Guess they pre-empted your “it wasn’t us” defense by admitting it came from their office, so you’re hard at work crafting the “no way to know who did it” defense, eh? Well, damage control is damage control.

I’m not here to argue that Cleland is a scumbag. If you’d followed the thread, you’d probably have picked up on that by now.

Then, you agree that Chambliss’s attack ads were a scummy tactic?

That’s some spectacularly terrible logic.

I thought the emphasis was a bit less on the “faggots” part than on the “death” part? It’s a comment that could honestly be construed in so many different ways. Yeah, it’s probably snark. Or Jimmy-Bob-Roger could be sitting in his’ mom’s basement, stomach bulging under his wifebeater, bloodshot eyes fixed unblinkingly on the screen while his hands were fervently loading buckshot into his pump-action shotgun, the date and location of the next Pride rally tattooed on his left forearm.

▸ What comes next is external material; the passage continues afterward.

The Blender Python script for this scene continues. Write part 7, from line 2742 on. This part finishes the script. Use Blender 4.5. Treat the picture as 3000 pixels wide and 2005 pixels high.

“Death to X” depends on context. I think the public-face reaction was just to wash themselves clean of the potential nutbag scenario. (And of an employee who thought writing a “death threat” to a sensitive and politically affluent group during work hours and on work equipment, while working in politics, was a good idea.)

Sorry, I was trying to communicate on your level. Let me give it another shot.

You claimed that there’s no difference between the tactics Chambliss used, and the tactic Cleland used. I asked you for evidence that Cleland had done something as scummy as Chambliss, and you said you weren’t here to run down Cleland. So I assumed you were going back on your original claim. If that’s not the case, why don’t you point out where Cleland did something on par with Chambliss’s attack ads?